The theme for the evening was Voices of Social Justice & Equality and who better else to give the keynote address than United States Representative for Georgia’s 5th Congressional District, Congressman John Lewis.

Lewis delivered a message of pro-activism. He has long been involved in civil rights activism and is the co-author of the graphic novel “March,” a first-hand account of his lifelong struggle for civil and human rights.

“In vivid imagery and memorable language, it captures one of the most astonishing life experiences ever lived by any American of any color,” said Pulitzer Prize winner Cynthia Tucker Haynes of the novel while introducing Lewis.

Lewis was chairman of the Student Nonviolent Coordinating Committee (SNCC) in the mid-1960s, some of the most turbulent times of the Civil Rights Movement, and was succeeded by Stokely Carmichael.

The congressman, whose parents were sharecroppers and whose great-grandfather was a slave, spoke of his early life in Troy, Ala., where as a youth he witnessed all sorts of injustice and segregation between whites and blacks. When he asked his parents and teachers why this was, they would tell him, “‘That’s the way it is. Don’t get in the way, don’t get in trouble,’” Lewis recalled.

But as he got older and listening to the speeches of Dr. Martin Luther King, Jr. on the radio and hearing about the actions of Rosa Parks, Lewis was inspired to try to “find a way to get in the way.”

Lewis went on to attend American Baptist Theological Seminary and Fisk University, both in Nashville, Tenn., and in 1960 he participated in the Nashville sit-ins, a nonviolent campaign to eliminate racial segregation in downtown Nashville lunch counters. During such nonviolent efforts, Lewis recalled how he and other participants were orderly and peaceful, yet still faced physical attacks, such as having lit cigarettes jammed in their backs. And though they did not retaliate, they were arrested for not vacating the premises.

“The media — reporters, photographers — helped moved the sit in movement around the South and around the nation,” said Lewis.

In 1961, he volunteered to participate in the Freedom Rides, which challenged segregation at interstate bus terminals across the South. During the height of the movement, from 1963 to 1966, Lewis was named Chairman of SNCC, which he helped form. At the age of 23, he was an architect of and keynote speaker at the historic March on Washington in August 1963. That same year he was dubbed one of the “Big Six” leaders of the Civil Rights Movement.

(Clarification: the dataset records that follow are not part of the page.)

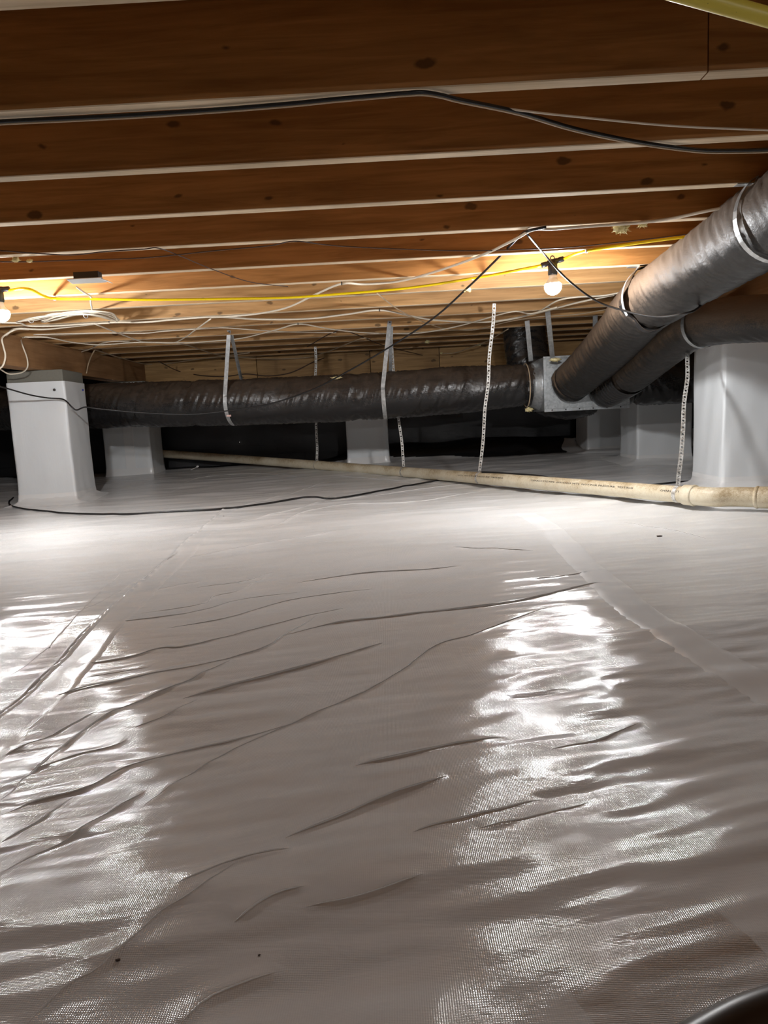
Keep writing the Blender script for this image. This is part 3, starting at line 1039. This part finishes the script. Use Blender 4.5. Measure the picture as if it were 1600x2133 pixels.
# --- lower dusty duct
Bd = empty('insulated_duct', at_y(1440, 730, 3.7), 'lower dusty duct leaving the box, passing in front of the big right pier', 'duct')
BPX = [(1262, 812, 5.26), (1285, 800, 5.1), (1335, 765, 4.6), (1395, 716, 4.1), (1440, 686, 3.8), (1490, 671, 3.62), (1560, 665, 3.5), (1620, 664, 3.42), (1800, 668, 3.2)]
_, BP, BS = duct('duct_jacket', BPX, [.125, .125, .122, .118, .114, .112, .110, .110, .110], M['duct_mid'], Bd,
                 pinch=[(.20, .018, .02), (.686, .010, .018), (.012, .014, .02)], amp=.005, seed=6, fr=11, n=72)
Tb, Nb, Bb = frames(BP)
sl = BP[:int(.20 * len(BP))]
V, f = sweep(sl, .1285 + .004 * np.sin(np.arange(len(sl)) * 1.3), 40, cap=False); link_mesh('taped_boot', V, f, M['duct_black'], Bd, )
k = int(np.argmin(np.abs(np.array([proj_x(p) for p in BP]) - 1464))); top = BP[k] + np.array([-.02, .05, 0]); top[2] = ZC - .003
root = empty('duct_strap', top, 'dark strap round the lower dusty duct beside the big right pier', 'strap')
strap_loop(root, 'band', BP[k], Tb[k], .1145, 20, 215, .024, M['galv'], lead=top)

# --- black duct going right from the box, and the one going up behind
Cd = empty('insulated_duct', at_y(1370, 850, 5.5), 'black duct going right from the box behind the big right pier', 'duct')
duct('duct_jacket', [(1300, 792, 5.48), (1330, 792, 5.48), (1380, 790, 5.46), (1450, 786, 5.44), (1560, 780, 5.42), (1700, 775, 5.4)], .185, M['duct_black'], Cd, amp=.012, seed=9, n=56, pinch=[(.05, .03, .02)])
Dd = empty('insulated_duct', at_y(1090, 755, 6.1), 'shiny black duct rising behind the box into the joists', 'duct')
duct('duct_jacket', None, [.19, .195, .185, .165, .165], M['duct_black'], Dd, amp=.014, seed=12, n=64, fr=8,
     extra3d=[(1.70, 6.05, .62), (1.5, 6.03, .60), (1.28, 6.02, .68), (1.20, 6.02, .86), (1.17, 6.02, 1.02), (1.15, 6.018, 1.25), (1.15, 6.018, 1.385)])

# ------------------------------------------------------------------ drain pipe on its hangers
PR = .040
PP = [(-2.60, 9.2)]
pipe_px = [(1800, 1041), (1600, 1036.5), (1500, 1034), (1420, 1030), (1250, 1012), (1000, 995), (830, 982), (640, 966.5)]
pz = [.062, .061, .060, .058, .056, .056, .060, .105]
PC = [at_z(x, y, z) for (x, y), z in zip(pipe_px, pz)]
d0 = (PC[7] - PC[3]); d0 /= np.linalg.norm(d0)
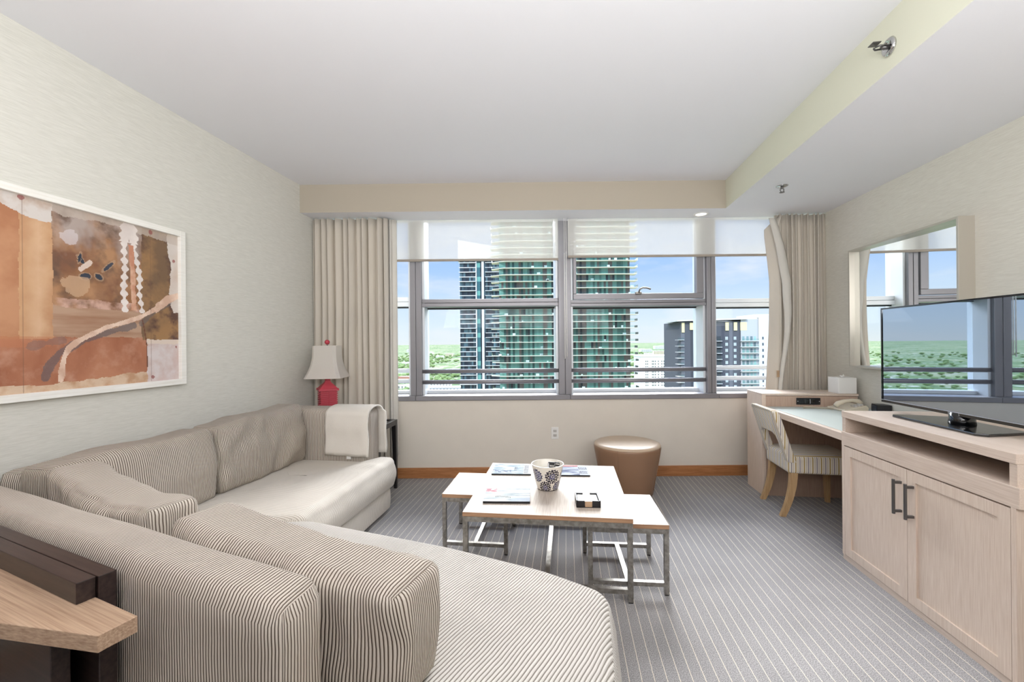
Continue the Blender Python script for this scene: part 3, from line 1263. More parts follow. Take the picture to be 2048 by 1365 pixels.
# ------------------------------------------------------------------ end table and lamp
et = thing('end_table', 'black wooden end table between the sofa armrest and the left curtain', 'side table', A2W(.52, 2.075), RA)
hw, hd, tz = .315, .19, .615
bm = B()
for a in ((-hw, hw, -hd, -hd + .04), (-hw, hw, hd - .04, hd), (-hw, -hw + .04, -hd + .04, hd - .04), (hw - .04, hw, -hd + .04, hd - .04)):
    box(bm, *a, tz - .045, tz, bev=.002)
obj('top_frame', bm, 'ebony', et)
obj('inset_top', bx(-hw + .04, hw - .04, -hd + .04, hd - .04, tz - .02, tz - .006), 'tvblack', et)
for sx_ in (-1, 1):
    for sy_ in (-1, 1):
        bm = B()
        x0, y0 = sx_ * (hw - .02), sy_ * (hd - .02)
        top = [(x0 - .02, y0 - .02), (x0 + .02, y0 - .02), (x0 + .02, y0 + .02), (x0 - .02, y0 + .02)]
        va = [bm.verts.new((p[0], p[1], tz - .045)) for p in top]
        vb = [bm.verts.new((x0 + (p[0] - x0) * .62 + sx_ * .006, y0 + (p[1] - y0) * .62, 0)) for p in top]
        bm.faces.new(va)
        bm.faces.new(vb[::-1])
        for i in range(4):
            bm.faces.new((va[i], vb[i], vb[(i + 1) % 4], va[(i + 1) % 4]))
        obj('leg', bm, 'ebony', et)

lp = A2W(.285, 2.06)
lm = thing('table_lamp', 'red pagoda table lamp with a white square shade by the left curtain', 'lamp', (lp.x, lp.y, tz), RA + math.radians(12))
r2 = math.sqrt(2)


def sqring(bm_, w, z):
    return [bm_.verts.new((sx2 * w, sy2 * w, z)) for sx2, sy2 in ((-1, -1), (1, -1), (1, 1), (-1, 1))]


def sqloft(prof_, cap=True):
    bm_ = B()
    rs = [sqring(bm_, w, z) for w, z in prof_]
    for a_, c_ in zip(rs, rs[1:]):
        for i_ in range(4):
            bm_.faces.new((a_[i_], a_[(i_ + 1) % 4], c_[(i_ + 1) % 4], c_[i_]))
    if cap:
        bm_.faces.new(rs[0][::-1])
        bm_.faces.new(rs[-1])
    return bm_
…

In 1965, he helped spearhead the 600 strong peaceful, orderly march across the Edmund Pettus Bridge in Selma, Ala. The marchers were attacked by Alabama state troopers in a brutal confrontation that became known as “Bloody Sunday.” News broadcast and photographs revealing the senseless cruelty of the segregated South helped hasten the passage of the Voting Rights Act of 1965.

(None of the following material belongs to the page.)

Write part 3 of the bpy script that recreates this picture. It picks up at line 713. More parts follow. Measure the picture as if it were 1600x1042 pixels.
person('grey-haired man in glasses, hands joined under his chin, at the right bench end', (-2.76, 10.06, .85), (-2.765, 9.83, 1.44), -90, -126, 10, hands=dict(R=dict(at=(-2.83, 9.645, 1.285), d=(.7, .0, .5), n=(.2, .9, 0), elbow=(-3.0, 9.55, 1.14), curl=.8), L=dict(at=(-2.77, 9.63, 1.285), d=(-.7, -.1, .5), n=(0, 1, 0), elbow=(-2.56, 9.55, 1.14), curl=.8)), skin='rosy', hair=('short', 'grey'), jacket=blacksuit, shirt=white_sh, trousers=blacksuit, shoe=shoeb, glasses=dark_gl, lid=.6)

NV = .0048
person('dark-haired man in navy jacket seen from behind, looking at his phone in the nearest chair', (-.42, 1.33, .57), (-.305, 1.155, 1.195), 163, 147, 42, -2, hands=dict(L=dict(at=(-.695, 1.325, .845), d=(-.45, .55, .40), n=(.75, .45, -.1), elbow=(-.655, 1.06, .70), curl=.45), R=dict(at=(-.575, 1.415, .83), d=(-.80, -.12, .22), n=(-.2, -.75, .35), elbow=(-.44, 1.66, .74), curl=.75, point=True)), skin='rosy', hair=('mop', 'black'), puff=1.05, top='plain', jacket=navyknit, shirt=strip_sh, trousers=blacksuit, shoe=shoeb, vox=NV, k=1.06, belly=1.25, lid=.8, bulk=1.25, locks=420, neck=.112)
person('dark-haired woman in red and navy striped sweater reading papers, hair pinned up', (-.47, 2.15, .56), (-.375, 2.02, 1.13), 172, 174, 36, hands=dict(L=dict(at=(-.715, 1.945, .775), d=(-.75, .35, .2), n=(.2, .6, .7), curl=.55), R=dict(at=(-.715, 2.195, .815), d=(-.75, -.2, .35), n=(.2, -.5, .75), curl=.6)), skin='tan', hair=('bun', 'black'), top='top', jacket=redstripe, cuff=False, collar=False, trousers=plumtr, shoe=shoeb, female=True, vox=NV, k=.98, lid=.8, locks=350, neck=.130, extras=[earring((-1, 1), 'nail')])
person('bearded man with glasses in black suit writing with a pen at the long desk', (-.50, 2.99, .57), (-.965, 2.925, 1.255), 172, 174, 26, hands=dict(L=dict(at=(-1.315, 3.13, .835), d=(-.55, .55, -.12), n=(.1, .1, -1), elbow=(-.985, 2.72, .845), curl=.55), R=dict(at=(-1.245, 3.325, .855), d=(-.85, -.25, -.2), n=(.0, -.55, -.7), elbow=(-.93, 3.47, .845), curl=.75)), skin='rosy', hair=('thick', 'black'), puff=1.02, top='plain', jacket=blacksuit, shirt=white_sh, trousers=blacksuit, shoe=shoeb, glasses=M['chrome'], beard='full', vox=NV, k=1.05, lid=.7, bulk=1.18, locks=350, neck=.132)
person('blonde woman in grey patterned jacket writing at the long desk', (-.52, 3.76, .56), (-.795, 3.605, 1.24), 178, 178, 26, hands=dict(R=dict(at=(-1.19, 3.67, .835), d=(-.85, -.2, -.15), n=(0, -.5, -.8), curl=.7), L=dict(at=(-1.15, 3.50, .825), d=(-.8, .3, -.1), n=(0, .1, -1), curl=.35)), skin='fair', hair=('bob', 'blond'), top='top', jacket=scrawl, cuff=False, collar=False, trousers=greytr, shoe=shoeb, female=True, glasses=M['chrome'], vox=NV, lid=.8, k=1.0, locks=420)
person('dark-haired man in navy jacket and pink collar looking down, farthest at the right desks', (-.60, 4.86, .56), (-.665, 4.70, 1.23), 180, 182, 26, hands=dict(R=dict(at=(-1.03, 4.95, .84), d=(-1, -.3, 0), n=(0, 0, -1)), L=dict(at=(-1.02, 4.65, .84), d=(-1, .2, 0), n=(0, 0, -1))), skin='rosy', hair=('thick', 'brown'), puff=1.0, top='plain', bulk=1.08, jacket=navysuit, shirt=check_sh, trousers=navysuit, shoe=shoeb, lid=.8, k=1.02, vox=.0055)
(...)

Lewis thanked journalists, reporters and photographers for finding a way to get in trouble—”good trouble, necessary trouble” and reminded them that they have an “obligation,” a “mission,” even a “mandate” to pick up their pens, their pencils, their cameras to tell a story, to make it “real.”

“You must not give up,” Lewis urged. “Tell the truth, report the truth, disturb the order of things. Find a way to get in the way!”

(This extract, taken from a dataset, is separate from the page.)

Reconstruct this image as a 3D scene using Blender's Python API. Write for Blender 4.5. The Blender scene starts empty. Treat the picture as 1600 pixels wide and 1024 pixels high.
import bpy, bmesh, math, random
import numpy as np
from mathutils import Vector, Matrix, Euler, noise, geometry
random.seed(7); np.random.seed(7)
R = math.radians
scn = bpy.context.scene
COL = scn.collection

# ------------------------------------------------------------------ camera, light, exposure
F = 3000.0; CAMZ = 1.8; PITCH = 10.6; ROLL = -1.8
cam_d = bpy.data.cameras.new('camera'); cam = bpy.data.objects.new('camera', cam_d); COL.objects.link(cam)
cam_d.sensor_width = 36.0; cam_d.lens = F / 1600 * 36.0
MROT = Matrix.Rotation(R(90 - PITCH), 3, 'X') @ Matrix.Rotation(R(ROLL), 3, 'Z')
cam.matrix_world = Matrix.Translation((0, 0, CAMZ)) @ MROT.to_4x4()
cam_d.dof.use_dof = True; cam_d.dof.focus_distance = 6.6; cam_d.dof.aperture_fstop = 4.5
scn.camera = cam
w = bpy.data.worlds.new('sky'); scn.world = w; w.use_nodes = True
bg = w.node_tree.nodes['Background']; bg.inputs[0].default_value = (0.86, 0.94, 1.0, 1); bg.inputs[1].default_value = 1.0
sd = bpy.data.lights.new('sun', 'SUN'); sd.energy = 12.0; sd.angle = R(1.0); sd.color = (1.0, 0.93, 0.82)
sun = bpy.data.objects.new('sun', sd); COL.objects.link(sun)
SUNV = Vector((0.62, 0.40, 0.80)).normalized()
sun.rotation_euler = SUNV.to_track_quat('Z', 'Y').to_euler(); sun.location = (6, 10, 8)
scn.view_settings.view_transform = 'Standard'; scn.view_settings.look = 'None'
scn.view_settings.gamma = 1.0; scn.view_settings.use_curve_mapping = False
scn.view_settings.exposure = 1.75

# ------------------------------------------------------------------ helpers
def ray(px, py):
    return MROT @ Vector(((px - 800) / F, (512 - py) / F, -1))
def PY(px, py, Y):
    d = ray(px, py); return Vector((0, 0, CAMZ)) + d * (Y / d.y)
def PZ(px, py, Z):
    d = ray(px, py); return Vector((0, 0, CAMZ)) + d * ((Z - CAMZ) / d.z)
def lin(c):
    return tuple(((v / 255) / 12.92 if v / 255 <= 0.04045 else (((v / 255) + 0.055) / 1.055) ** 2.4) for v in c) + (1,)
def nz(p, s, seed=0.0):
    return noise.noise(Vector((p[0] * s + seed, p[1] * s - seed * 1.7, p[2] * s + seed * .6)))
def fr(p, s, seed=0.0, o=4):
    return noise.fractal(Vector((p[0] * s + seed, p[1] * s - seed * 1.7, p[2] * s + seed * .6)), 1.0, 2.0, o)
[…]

The program continued by highlighting times of change in America through words and song. The historical retrospective featured more than two dozen winners of the Pulitzer Prize, including Gwendolyn Brooks, the first African American to win a Pulitzer, Moneta Sleet Jr., who captured the iconic photos taken at Dr. Martin Luther Kings’ funeral, Alice Walker for “The Color Purple” and August Wilson for “Fences.”

A dozen editorial writers from 1946 to 1972, the classic period of the Civil Rights Movement, were also honored. These southern editorialist, 11 white men and one white woman, risked life, limb and livelihood to write what they believe that the South must change.

Songs of freedom were performed by The Power of Song, Alex Harris, Sharon Scott and Bill Schustik.

The program will be broadcasted on C-SPAN. Check your local listings.